Gemeinschaft – an association resting upon a sense of kinship, real or imagined; gemeinshaft groupings include the family, band, tribe, and nation.

Gessellschaft – an association of individuals resting upon the conviction that their personal self-interest can be best promoted through membership in the group; whereas a gemeinschaft society is based upon sentiment, the gessellschaft society is in large part a product of rational self-interest (in political philosophy, the case for the political legitimacy of the gessellschaft state has been closely tied to the notion of the social contract).

Nation – a group of people sharing a myth of common ancestry; it is the largest grouping that can be mobilized by appeals to common blood (nation is often improperly employed as a synonym for state, as in the League of Nations or the United Nations, or as a synonym for the citizenry of a state regardless of its ethnic complexity, as in references to ‘the American nation’).

Nationalism – identity with and loyalty to one’s nation in the pristine sense of that word (see above); nationalism is often incorrectly used to refer to loyalty to the state.

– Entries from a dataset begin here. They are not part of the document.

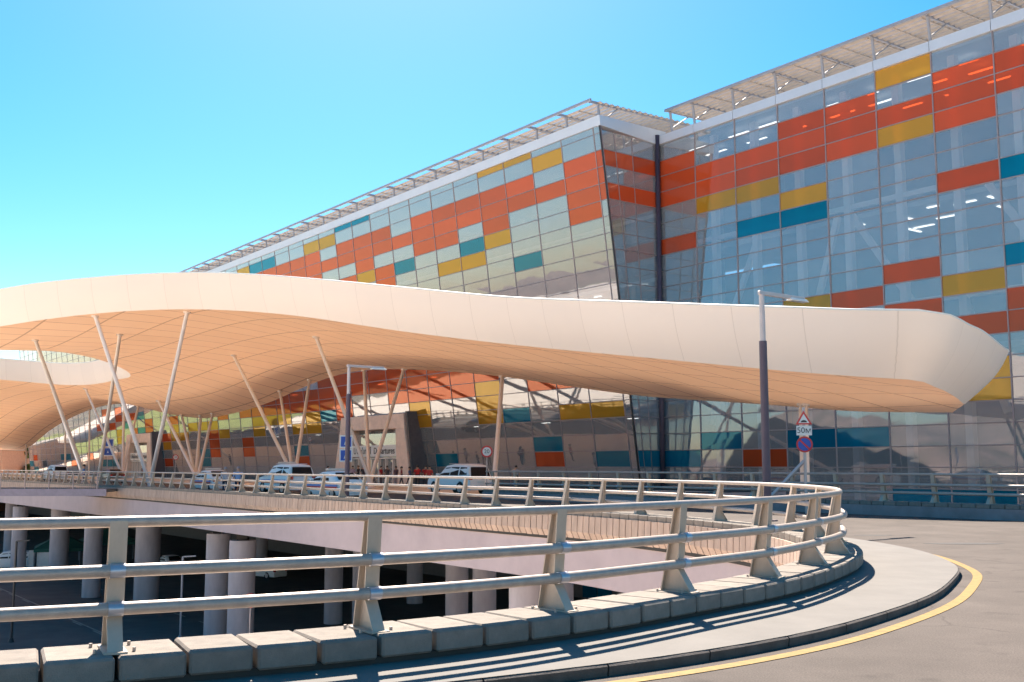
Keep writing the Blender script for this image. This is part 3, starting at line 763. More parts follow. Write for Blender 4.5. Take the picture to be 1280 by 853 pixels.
for (x, y) in [(1210, 515), (1100, 515), (960, 506), (880, 501), (800, 495), (725, 485), (650, 474), (580, 466), (510, 462), (440, 465), (390, 480), (340, 502), (300, 515), (260, 523), (230, 521), (200, 515), (160, 505), (120, 510), (90, 522), (60, 540), (35, 560), (0, 562)]:
    P = atd(x, y, 51.6 if x > 1200 else 50.5); ctrl.append((*to_sd(P), P[2]))
ctrl += [(27.8, 47.6, 4.95), (112.5, 26, 13.3), (109, 21, 12.7), (122, 36.7, 12.1), (132, 38.2, 12.3), (149, 34.4, 12.6), (153, 29, 13.2), (166, 11, 13), (200, 18, 13.0), (230, 20, 12), (262, 16, 11), (98, 14, 12.6)]
A_ = np.array(ctrl); n_ = len(A_)
def tk(r): return np.where(r > 1e-9, r * r * np.log(r + 1e-12), 0)
XS = A_[:, :2]; K = tk(np.linalg.norm(XS[:, None] - XS[None], axis=2)) + np.eye(n_) * 2.0
Pm = np.hstack([np.ones((n_, 1)), XS]); Lm = np.block([[K, Pm], [Pm.T, np.zeros((3, 3))]])
W_ = np.linalg.solve(Lm, np.concatenate([A_[:, 2], np.zeros(3)]))
def zs(s_, d_):
    r = np.hypot(XS[:, 0] - s_, XS[:, 1] - d_); return float(tk(r) @ W_[:n_] + W_[n_] + W_[n_ + 1] * s_ + W_[n_ + 2] * d_)
def z_for_y(s_, d_, target, z0):
    z = z0
    for _ in range(12):
        x, y = proj(sd(s_, d_, z)); x2, y2 = proj(sd(s_, d_, z + .1)); t = target(x) if -200 < x < 1300 else y; z += .1 * (t - y) / (y2 - y + 1e-9)
    return z
can = empty('wave_canopy', sd(60, 40, 0), label='huge white wave-shaped canopy roof sweeping past the terminal on slanted struts', cat='canopy')
FEn, _ = normals(FE)               # right of travel (travel: end -> front -> left)
# travel goes towards +s on the front with the road on its left: outward = -right
rows, NF, NB = [], len(FE), 26
Zb = []
for i, (s_, d_) in enumerate(FE):
    z = zs(s_, d_)
    x, y = proj(sd(s_, d_, z))
    if i < 125 and 0 <= x <= 1212 and s_ < 95:
        zt_ = z_for_y(s_, d_, yb, z); 
        if abs(zt_ - z) < 1.2: z = zt_
    Zb.append(z)
Zb = np.convolve(np.pad(Zb, 2, mode='edge'), np.ones(5) / 5, 'valid')
icorner = int(np.argmin(FE[:, 0]))
DB = 50.5
def back(i):
    s_, d_ = FE[i]
    if i <= 0: return s_, d_
    if i < icorner:                         # fan from the rounded end
        return 30.6 + (icorner and (i / icorner) * 3.0), 51.6 - .9 * min(1, i / icorner)
    t = min(1, (i - icorner) / 14.0)
    sb = 33.6 + (s_ - FE[icorner][0]) * ((FE[icorner + 14][0] + 9.0 - 33.6) / (FE[icorner + 14][0] - FE[icorner][0])) if i < icorner + 14 else s_ + 9.0 * max(0, 1 - (i - icorner - 14) / 30.)
    return sb, DB + .2 * (1 - t)
und = MB(); V = []; V2 = []
TH = []
for i in range(NF):
    sb, db = back(i); s_, d_ = FE[i]
    for j in range(NB + 1):
        t = j / NB; a, b = s_ + (sb - s_) * t, d_ + (db - d_) * t
        e = zs(a, b); blend_ = (1 - t) ** 4
        z = e + (Zb[i] - zs(s_, d_)) * blend_
        V.append(sd(a, b, z))
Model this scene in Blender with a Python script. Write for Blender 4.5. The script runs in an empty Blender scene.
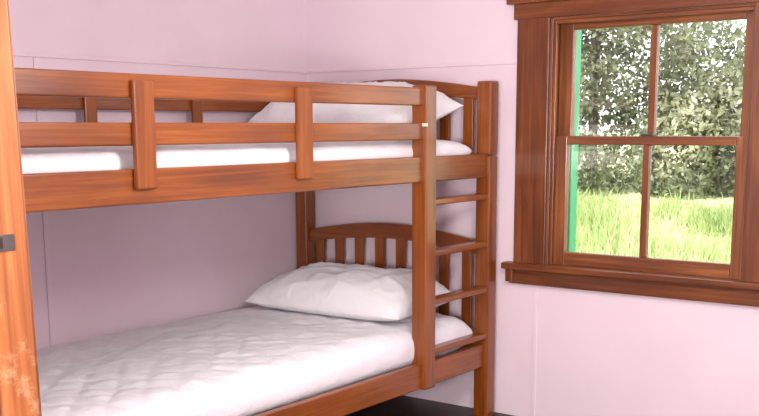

Nation-state – that relatively rare situation in which the borders of a state and a nation closely coincide; a state with an ethnically homogeneous population.

Patriotism – devotion to one’s state and its institutions (civic nationalism is the currently fashionable, but confusing, substitute for patriotism; civic loyalty or civic identity would better convey this type of devotion, without misrepresenting it as a form of nationalism).

State – the major political unit in world politics; country.